Exploring the Planets

Pluto Facts

Formerly known as the ninth planet, Pluto is now classified as a dwarf planet. That means it is round, it is not a satellite, and it orbits through an area of space containing many other small bodies. It is the prototype of a class of objects orbiting the Sun beyond Neptune. Astronomers are finally beginning to expose the secrets of this distant, dark, and mysterious world.

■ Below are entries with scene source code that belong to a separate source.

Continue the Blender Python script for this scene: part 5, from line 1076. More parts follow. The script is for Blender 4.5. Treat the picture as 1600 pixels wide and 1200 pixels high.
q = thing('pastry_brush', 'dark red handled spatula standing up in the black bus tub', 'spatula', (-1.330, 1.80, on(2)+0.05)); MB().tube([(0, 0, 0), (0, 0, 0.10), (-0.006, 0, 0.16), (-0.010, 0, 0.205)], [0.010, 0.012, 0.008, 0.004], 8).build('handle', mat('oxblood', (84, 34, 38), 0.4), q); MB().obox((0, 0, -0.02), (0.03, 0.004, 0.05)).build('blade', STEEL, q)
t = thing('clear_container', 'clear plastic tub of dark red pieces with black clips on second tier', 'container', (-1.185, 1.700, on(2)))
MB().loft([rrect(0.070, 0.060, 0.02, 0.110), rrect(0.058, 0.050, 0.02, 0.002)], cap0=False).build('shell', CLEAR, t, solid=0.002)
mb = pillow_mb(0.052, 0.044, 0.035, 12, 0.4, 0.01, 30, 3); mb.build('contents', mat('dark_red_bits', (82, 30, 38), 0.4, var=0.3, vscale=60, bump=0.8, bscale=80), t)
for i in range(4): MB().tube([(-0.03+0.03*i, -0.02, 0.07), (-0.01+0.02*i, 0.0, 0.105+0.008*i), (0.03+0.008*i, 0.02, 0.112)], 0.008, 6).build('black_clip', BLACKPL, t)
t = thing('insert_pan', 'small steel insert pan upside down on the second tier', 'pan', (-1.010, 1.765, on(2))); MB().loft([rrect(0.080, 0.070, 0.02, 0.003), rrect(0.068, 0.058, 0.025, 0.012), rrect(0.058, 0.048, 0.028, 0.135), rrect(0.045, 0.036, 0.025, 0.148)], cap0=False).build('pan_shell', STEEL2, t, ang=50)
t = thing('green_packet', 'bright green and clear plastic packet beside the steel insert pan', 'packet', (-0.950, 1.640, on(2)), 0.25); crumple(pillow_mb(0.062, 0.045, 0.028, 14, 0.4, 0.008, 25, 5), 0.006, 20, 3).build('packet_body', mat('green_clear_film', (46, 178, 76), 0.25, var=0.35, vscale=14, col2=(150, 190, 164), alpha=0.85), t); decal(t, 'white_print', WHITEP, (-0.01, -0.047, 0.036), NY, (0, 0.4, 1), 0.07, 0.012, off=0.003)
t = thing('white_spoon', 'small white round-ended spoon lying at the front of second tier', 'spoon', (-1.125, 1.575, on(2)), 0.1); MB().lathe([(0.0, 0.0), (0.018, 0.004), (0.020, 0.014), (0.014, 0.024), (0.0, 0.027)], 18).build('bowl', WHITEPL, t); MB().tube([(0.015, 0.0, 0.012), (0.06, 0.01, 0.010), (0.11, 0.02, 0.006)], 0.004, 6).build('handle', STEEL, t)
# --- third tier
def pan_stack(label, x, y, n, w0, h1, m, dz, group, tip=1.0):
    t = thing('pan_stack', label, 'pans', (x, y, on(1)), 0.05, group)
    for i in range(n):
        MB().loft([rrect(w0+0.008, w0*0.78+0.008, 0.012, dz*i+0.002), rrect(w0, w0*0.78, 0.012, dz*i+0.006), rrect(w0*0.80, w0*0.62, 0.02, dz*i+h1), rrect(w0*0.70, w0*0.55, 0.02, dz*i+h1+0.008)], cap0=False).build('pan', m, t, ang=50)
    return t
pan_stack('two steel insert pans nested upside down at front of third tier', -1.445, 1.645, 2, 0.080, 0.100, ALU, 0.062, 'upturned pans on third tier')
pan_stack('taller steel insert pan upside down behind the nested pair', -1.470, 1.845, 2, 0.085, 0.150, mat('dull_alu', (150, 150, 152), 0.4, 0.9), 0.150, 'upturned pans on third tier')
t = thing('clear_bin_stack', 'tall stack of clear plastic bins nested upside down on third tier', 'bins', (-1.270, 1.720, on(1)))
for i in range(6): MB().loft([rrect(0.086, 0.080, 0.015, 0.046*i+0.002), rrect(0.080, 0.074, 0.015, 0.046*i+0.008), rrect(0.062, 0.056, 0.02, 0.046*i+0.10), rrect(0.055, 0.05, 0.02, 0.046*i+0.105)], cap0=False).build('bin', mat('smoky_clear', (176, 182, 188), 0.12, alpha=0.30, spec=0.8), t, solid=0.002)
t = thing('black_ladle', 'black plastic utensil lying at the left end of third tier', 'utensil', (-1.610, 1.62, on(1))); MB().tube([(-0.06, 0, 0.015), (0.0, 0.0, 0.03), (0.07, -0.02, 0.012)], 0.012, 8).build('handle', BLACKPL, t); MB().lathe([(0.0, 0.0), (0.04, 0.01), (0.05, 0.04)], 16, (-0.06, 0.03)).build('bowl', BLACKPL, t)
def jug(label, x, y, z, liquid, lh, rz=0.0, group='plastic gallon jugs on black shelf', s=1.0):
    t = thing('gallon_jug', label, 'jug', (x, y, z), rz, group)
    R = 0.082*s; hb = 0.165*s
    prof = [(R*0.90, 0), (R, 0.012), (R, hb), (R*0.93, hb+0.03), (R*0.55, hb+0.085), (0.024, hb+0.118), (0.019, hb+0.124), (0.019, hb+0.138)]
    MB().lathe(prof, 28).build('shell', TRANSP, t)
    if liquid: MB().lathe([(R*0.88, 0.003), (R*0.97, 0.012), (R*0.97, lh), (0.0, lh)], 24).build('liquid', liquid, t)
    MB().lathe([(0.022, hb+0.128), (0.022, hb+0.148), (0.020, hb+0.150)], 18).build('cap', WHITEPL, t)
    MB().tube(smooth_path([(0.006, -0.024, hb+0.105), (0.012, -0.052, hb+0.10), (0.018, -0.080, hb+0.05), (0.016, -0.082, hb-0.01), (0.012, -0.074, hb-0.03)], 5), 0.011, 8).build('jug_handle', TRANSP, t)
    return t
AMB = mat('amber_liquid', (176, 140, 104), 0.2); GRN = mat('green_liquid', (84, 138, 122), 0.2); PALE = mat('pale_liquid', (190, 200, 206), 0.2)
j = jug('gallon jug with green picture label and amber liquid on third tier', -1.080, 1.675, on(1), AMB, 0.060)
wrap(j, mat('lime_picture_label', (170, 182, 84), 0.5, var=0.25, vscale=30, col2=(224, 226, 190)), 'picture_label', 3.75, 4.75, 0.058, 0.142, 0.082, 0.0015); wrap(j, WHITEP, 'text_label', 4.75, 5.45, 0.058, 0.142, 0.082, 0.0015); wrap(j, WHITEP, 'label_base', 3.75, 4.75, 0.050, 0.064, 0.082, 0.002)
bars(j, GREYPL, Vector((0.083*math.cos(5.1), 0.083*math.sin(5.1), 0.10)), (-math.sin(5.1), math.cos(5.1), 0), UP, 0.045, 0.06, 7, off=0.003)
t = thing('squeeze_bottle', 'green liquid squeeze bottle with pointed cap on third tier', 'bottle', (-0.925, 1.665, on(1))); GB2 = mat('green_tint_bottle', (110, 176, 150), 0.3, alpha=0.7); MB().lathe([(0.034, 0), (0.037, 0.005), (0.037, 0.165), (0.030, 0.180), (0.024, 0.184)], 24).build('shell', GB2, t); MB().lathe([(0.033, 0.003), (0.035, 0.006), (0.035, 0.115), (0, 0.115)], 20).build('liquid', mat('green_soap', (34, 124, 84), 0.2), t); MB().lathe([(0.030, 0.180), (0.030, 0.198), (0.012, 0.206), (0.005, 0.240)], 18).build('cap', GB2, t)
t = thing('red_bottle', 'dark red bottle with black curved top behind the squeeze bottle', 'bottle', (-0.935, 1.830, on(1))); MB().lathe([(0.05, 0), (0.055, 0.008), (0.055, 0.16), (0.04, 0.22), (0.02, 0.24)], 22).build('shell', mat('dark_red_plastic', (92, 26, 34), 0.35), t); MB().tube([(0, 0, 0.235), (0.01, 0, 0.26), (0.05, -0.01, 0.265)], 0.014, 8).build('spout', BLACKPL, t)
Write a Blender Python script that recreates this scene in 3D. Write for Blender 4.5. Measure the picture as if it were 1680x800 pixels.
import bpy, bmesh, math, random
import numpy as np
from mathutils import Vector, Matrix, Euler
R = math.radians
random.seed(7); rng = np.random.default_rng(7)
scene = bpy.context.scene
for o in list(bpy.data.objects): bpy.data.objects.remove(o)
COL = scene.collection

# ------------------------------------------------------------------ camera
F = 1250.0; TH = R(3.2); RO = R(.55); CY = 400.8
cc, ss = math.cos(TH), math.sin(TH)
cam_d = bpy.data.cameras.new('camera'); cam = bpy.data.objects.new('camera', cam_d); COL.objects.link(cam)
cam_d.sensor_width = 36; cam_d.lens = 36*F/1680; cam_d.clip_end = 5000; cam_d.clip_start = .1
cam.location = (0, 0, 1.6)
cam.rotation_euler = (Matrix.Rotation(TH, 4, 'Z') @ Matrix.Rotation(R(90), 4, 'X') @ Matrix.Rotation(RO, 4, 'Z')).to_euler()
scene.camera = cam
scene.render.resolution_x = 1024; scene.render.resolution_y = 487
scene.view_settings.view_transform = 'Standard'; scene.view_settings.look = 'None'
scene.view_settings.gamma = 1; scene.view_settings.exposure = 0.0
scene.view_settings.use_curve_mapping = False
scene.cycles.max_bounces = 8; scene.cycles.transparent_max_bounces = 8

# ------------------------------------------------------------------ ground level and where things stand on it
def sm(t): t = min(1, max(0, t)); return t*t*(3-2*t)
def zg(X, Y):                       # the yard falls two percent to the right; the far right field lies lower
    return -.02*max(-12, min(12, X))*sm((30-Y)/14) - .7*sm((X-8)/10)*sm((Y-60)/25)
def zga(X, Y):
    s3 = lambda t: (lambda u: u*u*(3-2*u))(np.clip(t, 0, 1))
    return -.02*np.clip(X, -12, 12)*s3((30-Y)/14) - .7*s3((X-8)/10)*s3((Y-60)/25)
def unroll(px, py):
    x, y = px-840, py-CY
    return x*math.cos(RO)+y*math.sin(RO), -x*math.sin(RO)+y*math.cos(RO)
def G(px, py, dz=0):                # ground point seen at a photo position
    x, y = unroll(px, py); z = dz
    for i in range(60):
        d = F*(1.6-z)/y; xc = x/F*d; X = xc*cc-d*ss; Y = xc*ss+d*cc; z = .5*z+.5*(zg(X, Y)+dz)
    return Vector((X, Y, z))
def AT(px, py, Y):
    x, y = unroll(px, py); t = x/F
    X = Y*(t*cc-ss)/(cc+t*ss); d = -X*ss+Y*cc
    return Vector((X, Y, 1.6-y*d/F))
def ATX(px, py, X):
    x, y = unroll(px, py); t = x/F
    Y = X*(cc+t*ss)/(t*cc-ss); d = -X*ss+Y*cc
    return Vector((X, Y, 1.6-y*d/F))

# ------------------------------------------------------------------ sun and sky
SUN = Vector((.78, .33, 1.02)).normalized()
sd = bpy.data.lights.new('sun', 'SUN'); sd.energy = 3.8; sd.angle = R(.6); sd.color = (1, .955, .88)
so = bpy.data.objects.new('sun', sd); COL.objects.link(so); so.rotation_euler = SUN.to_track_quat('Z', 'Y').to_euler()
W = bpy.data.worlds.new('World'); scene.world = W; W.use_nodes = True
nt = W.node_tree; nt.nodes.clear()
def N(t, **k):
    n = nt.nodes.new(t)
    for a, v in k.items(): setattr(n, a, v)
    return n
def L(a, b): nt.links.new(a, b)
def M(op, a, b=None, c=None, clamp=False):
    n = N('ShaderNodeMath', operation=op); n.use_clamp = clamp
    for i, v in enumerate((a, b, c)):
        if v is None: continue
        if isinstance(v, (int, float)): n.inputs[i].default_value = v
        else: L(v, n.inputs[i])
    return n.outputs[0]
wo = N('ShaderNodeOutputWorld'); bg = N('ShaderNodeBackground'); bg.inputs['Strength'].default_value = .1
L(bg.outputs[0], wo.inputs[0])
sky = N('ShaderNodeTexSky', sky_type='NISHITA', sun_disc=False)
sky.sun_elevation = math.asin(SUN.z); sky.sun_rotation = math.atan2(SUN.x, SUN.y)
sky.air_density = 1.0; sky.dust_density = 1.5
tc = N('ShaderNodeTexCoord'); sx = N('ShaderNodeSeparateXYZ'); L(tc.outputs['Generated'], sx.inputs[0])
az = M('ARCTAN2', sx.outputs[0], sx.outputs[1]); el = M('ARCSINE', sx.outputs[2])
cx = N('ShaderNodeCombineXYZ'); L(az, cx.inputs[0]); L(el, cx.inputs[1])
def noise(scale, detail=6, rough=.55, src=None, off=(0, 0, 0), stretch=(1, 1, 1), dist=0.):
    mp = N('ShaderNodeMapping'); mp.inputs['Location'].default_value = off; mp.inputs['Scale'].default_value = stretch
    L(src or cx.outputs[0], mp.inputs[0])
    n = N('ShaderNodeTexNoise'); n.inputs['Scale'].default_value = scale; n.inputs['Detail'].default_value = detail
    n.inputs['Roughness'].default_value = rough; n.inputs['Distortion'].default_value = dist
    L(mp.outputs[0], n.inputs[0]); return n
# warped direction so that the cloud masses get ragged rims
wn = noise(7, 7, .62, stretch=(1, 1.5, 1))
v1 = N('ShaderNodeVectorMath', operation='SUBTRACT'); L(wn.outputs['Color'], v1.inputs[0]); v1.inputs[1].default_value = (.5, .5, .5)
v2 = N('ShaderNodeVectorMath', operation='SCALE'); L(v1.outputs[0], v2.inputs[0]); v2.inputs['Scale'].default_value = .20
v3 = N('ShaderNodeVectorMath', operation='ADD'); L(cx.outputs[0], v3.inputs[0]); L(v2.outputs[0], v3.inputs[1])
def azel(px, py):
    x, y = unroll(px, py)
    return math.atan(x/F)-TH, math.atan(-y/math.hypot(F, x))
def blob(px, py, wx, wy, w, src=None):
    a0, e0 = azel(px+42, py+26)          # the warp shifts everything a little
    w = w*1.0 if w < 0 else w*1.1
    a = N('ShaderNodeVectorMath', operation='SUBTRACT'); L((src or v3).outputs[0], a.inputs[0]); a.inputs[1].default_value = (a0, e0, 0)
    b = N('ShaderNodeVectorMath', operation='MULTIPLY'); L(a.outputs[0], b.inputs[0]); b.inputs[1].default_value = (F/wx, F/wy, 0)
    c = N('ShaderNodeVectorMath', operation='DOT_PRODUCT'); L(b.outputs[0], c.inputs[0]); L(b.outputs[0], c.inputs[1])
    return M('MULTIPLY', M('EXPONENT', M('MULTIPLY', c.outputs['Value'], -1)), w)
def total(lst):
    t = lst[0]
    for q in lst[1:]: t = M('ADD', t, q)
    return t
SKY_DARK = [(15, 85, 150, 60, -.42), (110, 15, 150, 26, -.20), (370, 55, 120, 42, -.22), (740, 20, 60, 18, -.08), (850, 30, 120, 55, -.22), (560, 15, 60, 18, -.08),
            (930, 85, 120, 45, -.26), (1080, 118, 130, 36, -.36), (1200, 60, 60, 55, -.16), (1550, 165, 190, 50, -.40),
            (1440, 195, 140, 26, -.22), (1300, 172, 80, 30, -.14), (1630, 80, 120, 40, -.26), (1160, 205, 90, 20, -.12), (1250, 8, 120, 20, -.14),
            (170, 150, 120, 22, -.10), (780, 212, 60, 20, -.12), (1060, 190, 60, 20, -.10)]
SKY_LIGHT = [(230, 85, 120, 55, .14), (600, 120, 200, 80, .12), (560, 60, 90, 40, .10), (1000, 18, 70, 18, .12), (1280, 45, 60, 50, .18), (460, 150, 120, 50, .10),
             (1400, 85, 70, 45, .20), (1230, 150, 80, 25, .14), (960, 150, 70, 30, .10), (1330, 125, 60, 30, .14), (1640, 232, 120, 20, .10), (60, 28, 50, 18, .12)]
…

Discoverer: Clyde Tombaugh (January 23, 1930)
Spacecraft Encounter(s): New Horizons
scheduled for July 2015
Mean distance from the Sun: 5.9 billion km
(3.7 billion mi) / 39.5 AU
Length of Year: 248 years
Rotation Period: 6.4 days
Mean Orbital Velocity: 4.7 km/sec (3 mi/sec)
Inclination of Axis: 122.46 °
Diameter: 2,302 km (1,430 mi)
Number of observed satellites: 5

 

Comparisons With Earth:
Diameter: 0.18 x Earth
Average Distance from the Sun: 39.5 x Earth
Mass: 0.002 x Earth
Density: 0.36 x Earth

Science from Afar
Residing in the cold, dark, distant reaches of the outer solar system, Pluto hides its mysteries well. Studying faraway worlds without close-up data from a spacecraft can be challenging. Yet from a distance, scientists have been able to gather a wealth of information about this strange world and have learned some far-out facts:

  • Its year lasts more than two Earth centuries.
  • Its day lasts as long as an Earth week.
  • Its largest moon is almost half Pluto's size, and it never rises or sets.
  • Its atmosphere comes and goes.
  • It rotates on its side.
  • Pluto is too faint to be seen with the naked eye. When viewed through a telescope, it looks like a star.
  • Stellar occultations have revealed a tenuous atmosphere on Pluto composed primarily of nitrogen and methane gas.
  • Pluto is cold: -233° C (-390° F), just 40° C (72° F) above absolute zero. At this temperature, all elements would be frozen but neon, hydrogen, and helium.
  • Pluto is smaller than Earth's Moon.

Pluto's Discovery

In the early 20th century, astronomer Percival Lowell predicted there was a planet beyond Neptune. He thought (incorrectly) that a ninth planet was needed to account for unexplained motions in the orbits of Uranus and Neptune. Clyde Tombaugh, a young astronomer at the Lowell Observatory in Arizona, took up the search for this hidden world. In 1930 he discovered the object later named Pluto.

The Blink Comparator Used to Discover Pluto
Percival Lowell purchased this Carl Zeiss blink comparator in 1911. While using it to search for a new planet in 1930, Clyde Tombaugh discovered Pluto.

The instrument allows the operator to switch the view back and forth between two photographic plates taken several days apart. The plates are exactly aligned so the distant stars remain stationary, but a planet-like object will appear to move from side to side among them.

Pluto Size Comparison

Pluto is smaller than our Moon and has a fraction of Earth's gravity. If you weigh 45 kilograms (100 pounds) on Earth, you would weigh only 3 kilograms (6.7 pounds) on Pluto.